Thursday's make-up games involving Hall County schools include Walnut Grove at West Hall, East Hall at Dawson County, North Hall at Johnson, Winder-Barrow at Flowery Branch, and Chestatee at Gainesville, all of which were originally scheduled for Wednesday. All games are scheduled for 5:55 p.m. Also Thursday, as originally scheduled, Riverside Military hosts Athens Christian at 5:30 p.m. and Lakeview Academy hosts Tallulah Falls at 5:15 p.m.

However, if rain prevents Thursday's games from taking place, those games could move to Saturday, or even bleed into next week. Most teams are in the thick of their region schedules, meaning postponed games have to be made up to help determine region playoff positioning (non-region games don't have to be made up).

Georgia High School Association rules state that teams must make up region games on the next available date, which means teams could play four, or maybe even five games in a single week if the weather is bad enough.

It's happened before.

"I remember West Forsyth played five games (in a week) in 2009," Gainesville coach Jeremy Kemp said. "That made an impact on them. It's definitely possible for that to happen."

Four or five games in a week is the norm for professional baseball teams, but most at the high school level aren't equipped for that type of workload when it comes to pitching.

"We don't have a deep pitching staff," Vikings coach Wesley Crowe said. "It really puts a strain on us to have multiple games in a week."

Coaches have to use their pitchers differently in such circumstances, often opting to reduce in-game pitch counts so that players are available to throw in back-to-back games. Also, opportunities arise for seldom-used pitchers to gain increased playing time.

Another option to preserve the staff during busy weeks is for a pitcher to skip his bullpen session to instead throw an inning in game.

"If someone is supposed to (start) on a Friday, I can have them close (the game) on Wednesday," Kemp said. "You've got to piece together games for a pitcher, because if they throw 120 pitches in one game, they're done for the week."

On the flip side of cramming games into a week is the down time that results when scheduled games are rained out.
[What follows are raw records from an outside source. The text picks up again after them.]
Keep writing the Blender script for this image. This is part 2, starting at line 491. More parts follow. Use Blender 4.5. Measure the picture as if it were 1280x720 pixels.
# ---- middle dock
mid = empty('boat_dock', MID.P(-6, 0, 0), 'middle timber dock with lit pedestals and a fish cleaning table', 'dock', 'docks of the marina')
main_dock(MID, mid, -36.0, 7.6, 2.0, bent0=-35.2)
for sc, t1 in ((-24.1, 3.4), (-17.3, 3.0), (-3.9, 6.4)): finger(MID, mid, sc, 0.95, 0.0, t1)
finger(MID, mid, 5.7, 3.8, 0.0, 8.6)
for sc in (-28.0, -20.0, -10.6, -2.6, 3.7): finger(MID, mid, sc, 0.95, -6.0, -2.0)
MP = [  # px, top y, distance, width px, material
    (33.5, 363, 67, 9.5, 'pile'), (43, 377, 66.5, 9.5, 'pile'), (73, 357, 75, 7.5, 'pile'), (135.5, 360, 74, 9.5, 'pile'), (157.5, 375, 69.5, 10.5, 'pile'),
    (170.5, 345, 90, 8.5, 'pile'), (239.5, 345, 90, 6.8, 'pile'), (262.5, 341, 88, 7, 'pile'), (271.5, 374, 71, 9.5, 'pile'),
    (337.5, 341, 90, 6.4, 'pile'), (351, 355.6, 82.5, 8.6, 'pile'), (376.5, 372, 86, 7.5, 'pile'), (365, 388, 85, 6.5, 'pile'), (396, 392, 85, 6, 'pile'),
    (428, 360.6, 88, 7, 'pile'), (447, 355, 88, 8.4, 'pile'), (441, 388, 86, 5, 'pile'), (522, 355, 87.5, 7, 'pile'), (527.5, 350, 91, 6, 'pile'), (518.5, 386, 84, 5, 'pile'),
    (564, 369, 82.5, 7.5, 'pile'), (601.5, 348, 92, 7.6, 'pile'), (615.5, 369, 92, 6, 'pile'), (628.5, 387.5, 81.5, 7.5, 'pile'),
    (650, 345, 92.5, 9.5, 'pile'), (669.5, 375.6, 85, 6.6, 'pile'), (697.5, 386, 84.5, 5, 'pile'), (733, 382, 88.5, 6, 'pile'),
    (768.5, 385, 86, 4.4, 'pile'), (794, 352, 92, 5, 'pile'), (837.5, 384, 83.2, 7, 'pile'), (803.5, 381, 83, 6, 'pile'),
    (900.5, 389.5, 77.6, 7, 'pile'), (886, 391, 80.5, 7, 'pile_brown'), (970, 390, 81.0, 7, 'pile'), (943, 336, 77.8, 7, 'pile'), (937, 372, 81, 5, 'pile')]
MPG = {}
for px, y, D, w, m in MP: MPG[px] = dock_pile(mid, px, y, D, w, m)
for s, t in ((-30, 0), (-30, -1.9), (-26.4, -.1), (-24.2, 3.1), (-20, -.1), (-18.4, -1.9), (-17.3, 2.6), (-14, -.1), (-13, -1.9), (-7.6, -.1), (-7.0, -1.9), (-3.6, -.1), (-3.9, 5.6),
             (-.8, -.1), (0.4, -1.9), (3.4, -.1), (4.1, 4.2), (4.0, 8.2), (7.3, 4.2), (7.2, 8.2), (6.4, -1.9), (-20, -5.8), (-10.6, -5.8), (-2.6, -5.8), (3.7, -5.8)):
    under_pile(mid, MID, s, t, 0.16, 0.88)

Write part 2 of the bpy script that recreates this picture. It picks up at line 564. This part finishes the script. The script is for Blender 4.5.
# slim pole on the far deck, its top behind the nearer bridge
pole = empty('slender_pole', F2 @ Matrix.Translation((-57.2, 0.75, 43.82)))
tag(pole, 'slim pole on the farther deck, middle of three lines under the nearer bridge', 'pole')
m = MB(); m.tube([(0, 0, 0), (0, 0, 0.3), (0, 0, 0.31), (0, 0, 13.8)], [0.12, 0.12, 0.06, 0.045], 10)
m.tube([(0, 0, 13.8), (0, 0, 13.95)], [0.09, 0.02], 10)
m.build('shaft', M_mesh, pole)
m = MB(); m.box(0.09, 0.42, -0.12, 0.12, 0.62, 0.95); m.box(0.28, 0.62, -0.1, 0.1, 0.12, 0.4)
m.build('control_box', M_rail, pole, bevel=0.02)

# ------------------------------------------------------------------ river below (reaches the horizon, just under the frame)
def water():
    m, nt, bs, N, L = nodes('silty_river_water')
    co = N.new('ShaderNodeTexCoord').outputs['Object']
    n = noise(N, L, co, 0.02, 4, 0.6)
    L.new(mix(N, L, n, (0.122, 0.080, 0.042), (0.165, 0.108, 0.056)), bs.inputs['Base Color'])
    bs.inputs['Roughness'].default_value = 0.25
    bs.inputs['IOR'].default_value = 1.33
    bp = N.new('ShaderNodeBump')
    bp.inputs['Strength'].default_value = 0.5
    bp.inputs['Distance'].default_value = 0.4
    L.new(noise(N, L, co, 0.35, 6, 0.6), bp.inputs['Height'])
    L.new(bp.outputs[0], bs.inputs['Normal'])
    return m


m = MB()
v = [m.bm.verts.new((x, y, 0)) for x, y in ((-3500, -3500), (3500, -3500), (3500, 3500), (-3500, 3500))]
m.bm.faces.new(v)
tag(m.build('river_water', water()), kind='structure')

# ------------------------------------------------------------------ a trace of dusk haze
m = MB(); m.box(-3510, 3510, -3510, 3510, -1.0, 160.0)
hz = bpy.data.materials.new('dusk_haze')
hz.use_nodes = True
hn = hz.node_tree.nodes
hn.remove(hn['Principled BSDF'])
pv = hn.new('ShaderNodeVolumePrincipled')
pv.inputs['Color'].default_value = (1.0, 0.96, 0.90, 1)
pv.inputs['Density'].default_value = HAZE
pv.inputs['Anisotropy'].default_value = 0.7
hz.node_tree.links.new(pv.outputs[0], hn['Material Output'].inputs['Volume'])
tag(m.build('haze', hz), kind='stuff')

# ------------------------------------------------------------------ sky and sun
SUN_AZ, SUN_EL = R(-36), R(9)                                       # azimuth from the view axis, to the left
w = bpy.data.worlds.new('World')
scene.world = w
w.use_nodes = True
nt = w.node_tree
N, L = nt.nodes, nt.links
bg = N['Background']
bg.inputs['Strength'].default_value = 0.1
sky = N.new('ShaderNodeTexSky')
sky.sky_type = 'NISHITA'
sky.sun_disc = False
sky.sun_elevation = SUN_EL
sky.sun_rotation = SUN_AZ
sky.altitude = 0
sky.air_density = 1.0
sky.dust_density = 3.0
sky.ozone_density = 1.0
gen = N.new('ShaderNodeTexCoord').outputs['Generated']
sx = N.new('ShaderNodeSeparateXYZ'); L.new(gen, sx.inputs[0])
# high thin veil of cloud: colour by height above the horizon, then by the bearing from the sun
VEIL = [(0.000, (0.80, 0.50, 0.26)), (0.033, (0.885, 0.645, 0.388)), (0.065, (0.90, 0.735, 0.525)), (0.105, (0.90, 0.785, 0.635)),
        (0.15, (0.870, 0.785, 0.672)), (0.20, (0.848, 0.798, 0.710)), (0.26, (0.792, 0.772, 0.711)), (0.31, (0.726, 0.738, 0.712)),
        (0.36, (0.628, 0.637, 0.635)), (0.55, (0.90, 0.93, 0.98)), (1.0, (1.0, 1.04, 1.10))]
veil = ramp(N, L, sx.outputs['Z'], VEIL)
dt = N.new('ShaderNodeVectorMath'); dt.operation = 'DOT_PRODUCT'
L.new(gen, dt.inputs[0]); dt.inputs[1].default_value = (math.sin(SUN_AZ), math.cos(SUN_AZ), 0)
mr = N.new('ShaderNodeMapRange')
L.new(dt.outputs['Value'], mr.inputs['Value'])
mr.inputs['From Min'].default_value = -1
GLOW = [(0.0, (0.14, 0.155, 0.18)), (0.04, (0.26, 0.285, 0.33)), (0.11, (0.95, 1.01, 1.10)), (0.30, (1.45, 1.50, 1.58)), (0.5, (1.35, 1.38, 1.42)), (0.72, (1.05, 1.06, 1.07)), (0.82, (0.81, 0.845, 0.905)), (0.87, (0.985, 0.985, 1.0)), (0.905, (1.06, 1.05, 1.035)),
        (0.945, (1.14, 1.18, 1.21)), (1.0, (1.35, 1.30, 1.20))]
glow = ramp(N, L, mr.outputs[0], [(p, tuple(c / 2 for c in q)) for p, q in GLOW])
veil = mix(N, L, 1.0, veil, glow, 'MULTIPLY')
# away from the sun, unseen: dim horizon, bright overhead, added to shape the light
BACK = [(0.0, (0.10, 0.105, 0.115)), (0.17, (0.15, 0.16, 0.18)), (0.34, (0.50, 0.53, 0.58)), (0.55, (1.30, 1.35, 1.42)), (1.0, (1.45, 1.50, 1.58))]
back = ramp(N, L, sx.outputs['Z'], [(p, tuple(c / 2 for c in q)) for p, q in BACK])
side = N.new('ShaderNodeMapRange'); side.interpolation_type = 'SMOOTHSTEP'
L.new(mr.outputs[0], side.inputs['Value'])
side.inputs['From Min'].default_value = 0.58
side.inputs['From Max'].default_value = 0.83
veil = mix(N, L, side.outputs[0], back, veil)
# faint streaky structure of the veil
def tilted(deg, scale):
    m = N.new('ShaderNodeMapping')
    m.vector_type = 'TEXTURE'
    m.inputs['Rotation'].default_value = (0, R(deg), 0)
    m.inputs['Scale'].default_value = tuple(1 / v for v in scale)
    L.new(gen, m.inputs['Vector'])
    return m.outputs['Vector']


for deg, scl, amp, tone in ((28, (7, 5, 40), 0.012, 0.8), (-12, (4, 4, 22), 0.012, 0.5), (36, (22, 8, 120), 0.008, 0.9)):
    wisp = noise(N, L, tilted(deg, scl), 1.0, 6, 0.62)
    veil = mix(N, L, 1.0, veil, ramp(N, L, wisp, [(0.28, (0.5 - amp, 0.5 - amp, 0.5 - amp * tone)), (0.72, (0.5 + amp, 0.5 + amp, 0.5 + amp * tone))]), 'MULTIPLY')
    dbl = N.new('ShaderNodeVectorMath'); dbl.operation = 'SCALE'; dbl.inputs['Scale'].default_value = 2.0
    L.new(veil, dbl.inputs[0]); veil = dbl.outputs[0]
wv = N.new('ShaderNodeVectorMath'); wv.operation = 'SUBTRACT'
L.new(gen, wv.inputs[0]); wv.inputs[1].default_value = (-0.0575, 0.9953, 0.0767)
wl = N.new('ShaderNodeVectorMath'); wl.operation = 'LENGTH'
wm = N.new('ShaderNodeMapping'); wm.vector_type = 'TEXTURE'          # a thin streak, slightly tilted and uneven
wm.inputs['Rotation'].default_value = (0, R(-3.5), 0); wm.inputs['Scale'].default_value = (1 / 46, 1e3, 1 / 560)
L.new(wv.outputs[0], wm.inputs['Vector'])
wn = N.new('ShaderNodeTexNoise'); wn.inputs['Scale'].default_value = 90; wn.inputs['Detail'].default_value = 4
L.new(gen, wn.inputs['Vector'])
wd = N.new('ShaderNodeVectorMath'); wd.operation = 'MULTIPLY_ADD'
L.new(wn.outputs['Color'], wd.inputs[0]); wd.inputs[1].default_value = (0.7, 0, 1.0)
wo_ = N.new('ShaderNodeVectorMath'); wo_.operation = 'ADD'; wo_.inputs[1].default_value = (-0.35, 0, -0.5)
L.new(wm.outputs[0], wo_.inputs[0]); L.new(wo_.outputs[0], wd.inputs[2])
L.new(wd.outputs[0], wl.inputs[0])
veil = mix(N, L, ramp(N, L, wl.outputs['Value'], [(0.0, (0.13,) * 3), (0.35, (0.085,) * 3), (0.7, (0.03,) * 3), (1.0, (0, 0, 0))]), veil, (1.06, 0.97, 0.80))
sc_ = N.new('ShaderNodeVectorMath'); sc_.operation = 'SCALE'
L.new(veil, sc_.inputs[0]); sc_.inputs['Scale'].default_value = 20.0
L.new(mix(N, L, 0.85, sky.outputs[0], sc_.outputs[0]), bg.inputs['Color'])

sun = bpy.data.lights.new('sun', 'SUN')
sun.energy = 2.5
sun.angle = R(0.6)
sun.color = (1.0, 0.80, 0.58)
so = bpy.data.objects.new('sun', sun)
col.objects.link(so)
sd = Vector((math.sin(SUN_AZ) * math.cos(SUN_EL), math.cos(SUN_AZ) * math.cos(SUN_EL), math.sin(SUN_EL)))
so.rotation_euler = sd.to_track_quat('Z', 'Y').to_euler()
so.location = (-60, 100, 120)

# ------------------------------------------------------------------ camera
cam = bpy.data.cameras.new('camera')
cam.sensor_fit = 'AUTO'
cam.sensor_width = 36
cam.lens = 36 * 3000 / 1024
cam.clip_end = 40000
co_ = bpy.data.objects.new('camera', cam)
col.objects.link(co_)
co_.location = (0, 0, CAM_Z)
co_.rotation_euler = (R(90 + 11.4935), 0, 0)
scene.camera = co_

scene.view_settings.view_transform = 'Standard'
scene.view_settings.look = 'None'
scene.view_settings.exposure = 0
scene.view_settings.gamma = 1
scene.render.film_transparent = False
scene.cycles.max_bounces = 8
Crowe said the main goal is to make sure the pitchers continue some kind of throwing routine and to keep it as close to normal as possible. In some instances, he's thrown a pitcher in a junior varsity game to get find him extra work during the down time.

But down time affects more than the pitching staff. Defenses can't maintain their fielding routines and rust can become evident when teams take back to the field.

"We were sloppy on defense (Tuesday) because we didn't get enough ground balls in," said Kemp, referring to a 15-5, five-inning win over Walnut Grove in which the Red Elephants defense committed two errors. The game was originally scheduled for Monday. "But Walnut Grove didn't get a chance to field grounders either, and they were sloppy too (the Warriors committed three errors), so it was an equal playing field.

"It's something both teams have to deal with."

Thanks to indoor facilities, hitting doesn't suffer so much, because players can still take batting practice.

"We've been wearing (the indoor facility) out," Kemp said. "It's come in handy for all of our teams."

However, in the case of West Hall, the Spartans don't have an indoor facility to play in. They have to coordinate with the soccer team to use the basketball gymnasium, and can only throw in there. There's also a pitching machine in the weight room, but it only throws the kind of artificial baseballs often hit off a tee.

"It's just one of those things we have to deal with," Spartans coach Pete Allen said. "We can't use it as an excuse, but when we do get outside, we have to work harder to make up for (not having an indoor facility)."